Friday, April 11, 2014

Music on paper -

Many people these days learn to play music by watching musicians perform on videos or listening over and over to recordings of something they’d like to play. We can watch a performer’s actions, or listen carefully and pick up subtleties by hearing.

In the past, composers couldn’t play for people far from where they lived and so systems for communicating music by writing on paper were used to let people who were distant, or people to come in the future, know how the music went. Think Mozart and Beethoven. Folk music was transferred from person to person and was maintained in the public awareness not so much by writing it down, but just by memory and/or sharing. Think Twinkle Twinkle Little Star, or school anthems or patriotic songs.

Personally, I think instrumental and vocal music learned by ear sounds better than music learned off of paper. This is in general and not in all cases, but it seems less contained and more expressive.

That said, I’m fascinated by written music.
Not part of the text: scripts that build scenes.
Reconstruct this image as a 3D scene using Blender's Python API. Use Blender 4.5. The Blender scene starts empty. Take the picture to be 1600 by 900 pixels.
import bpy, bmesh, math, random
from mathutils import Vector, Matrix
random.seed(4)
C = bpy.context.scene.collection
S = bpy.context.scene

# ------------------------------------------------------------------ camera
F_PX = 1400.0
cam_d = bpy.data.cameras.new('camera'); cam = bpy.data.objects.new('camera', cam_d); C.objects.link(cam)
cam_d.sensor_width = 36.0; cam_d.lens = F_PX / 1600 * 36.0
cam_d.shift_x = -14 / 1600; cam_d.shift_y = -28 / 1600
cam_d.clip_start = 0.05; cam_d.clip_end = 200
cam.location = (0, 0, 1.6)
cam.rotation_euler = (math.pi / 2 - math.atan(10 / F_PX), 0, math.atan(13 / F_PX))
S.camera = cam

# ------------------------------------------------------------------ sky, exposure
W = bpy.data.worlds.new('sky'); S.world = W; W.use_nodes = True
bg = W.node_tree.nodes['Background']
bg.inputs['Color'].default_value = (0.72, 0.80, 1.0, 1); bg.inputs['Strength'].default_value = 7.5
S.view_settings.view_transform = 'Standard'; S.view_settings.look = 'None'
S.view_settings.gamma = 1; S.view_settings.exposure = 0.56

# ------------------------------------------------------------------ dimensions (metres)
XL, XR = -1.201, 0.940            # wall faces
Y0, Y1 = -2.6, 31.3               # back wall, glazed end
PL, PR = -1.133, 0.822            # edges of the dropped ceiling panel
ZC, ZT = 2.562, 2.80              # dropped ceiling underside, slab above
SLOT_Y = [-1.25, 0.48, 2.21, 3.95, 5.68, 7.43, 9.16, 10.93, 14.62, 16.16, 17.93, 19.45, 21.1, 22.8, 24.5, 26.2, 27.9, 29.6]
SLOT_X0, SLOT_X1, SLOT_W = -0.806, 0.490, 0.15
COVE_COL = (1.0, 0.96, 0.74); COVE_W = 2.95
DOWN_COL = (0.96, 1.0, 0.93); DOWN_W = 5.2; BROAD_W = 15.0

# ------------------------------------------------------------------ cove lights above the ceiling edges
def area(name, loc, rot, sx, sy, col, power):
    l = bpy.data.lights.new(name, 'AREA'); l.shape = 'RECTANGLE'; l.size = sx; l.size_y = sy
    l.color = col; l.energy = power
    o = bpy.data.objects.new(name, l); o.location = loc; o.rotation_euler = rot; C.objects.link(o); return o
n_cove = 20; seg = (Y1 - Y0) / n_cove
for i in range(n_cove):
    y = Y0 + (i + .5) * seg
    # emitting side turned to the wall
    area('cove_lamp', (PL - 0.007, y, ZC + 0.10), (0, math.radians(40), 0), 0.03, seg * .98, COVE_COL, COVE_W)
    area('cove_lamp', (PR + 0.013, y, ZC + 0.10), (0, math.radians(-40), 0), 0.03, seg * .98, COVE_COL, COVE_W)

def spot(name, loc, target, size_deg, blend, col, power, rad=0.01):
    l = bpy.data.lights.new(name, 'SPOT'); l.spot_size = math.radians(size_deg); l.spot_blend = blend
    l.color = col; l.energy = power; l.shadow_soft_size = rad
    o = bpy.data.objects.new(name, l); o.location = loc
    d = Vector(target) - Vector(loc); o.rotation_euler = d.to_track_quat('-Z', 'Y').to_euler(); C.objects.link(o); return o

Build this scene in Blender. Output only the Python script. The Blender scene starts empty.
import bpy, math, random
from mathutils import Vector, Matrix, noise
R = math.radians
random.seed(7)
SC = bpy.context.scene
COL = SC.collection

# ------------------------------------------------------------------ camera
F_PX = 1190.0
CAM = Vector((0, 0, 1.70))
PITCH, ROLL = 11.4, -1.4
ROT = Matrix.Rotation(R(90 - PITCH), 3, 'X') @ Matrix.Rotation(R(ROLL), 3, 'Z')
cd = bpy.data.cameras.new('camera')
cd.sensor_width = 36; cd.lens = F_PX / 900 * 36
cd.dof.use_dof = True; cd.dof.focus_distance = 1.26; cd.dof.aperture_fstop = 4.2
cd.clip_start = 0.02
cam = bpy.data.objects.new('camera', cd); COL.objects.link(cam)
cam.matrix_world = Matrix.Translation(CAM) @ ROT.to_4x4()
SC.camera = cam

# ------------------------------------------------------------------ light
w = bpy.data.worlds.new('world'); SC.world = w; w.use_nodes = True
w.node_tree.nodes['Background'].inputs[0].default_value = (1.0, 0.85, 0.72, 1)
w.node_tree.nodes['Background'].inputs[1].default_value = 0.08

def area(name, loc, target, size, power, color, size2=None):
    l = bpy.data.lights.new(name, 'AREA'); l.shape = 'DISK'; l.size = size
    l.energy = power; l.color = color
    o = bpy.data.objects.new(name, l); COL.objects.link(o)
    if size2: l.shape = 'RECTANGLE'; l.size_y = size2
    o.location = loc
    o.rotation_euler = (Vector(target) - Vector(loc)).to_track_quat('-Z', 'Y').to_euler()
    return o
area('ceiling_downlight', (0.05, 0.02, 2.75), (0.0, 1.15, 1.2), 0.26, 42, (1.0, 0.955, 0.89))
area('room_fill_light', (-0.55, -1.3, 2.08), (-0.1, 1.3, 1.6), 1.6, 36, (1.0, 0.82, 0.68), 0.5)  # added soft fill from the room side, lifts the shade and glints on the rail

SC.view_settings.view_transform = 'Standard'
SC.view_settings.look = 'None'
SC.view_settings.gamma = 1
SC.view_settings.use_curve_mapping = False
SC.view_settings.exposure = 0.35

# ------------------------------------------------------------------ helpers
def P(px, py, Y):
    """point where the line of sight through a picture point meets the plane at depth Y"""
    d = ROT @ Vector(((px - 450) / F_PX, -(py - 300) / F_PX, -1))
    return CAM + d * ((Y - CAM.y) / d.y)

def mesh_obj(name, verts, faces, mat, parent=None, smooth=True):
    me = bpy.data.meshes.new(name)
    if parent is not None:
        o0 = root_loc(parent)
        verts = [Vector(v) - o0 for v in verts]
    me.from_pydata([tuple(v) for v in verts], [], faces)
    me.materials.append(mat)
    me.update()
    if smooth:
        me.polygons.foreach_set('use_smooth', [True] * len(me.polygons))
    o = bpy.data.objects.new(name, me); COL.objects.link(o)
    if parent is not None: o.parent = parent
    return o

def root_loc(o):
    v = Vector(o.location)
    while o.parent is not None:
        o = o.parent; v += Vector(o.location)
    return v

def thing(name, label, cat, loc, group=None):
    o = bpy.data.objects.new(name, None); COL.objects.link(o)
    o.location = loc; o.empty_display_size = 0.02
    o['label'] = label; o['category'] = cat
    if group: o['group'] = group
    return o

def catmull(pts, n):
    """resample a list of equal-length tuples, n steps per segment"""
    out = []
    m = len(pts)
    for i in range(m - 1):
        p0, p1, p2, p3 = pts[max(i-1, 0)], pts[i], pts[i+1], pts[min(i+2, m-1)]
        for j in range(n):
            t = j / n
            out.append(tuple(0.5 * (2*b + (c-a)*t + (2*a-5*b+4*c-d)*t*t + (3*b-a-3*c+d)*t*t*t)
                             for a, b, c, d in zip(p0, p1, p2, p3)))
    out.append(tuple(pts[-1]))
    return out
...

I’m speaking of the western tradition, the only one I know, sheet music with the black flagged dots for notes and the five-lined graphs.

It interests me that visual communication can be used to produce auditory experience, and that anyone trained to read music could produce the original sounds without having ever heard the piece before. Just the appearance of the clefs, the lines and dots can convey some of the physics of sound – you visually see the distance between two melodic sounds. I can read music on a primitive level but how wonderful to be experienced to where by looking at some dots, lines, and squiggles on a page of paper, you could without previous exposure hear the composer’s music in your mind.

Usually, a composer starts with a melody he or she has tinkered with, and then writes it down. It would be fun, though, to experiment with composing a piece by drawing something visually satisfying – varying the number of notes per bar – creating a pattern of lines and dots – then hearing how it sounds.

I know there is now computer software that offers this experience – and it’d be cool to play with that. But give me white paper and the black ink and let’s play with a 2-dimensional motionless silent piece of paper. Let’s draw something visual that translates into something for the ears, into a range of sounds moving across an expanded period of time.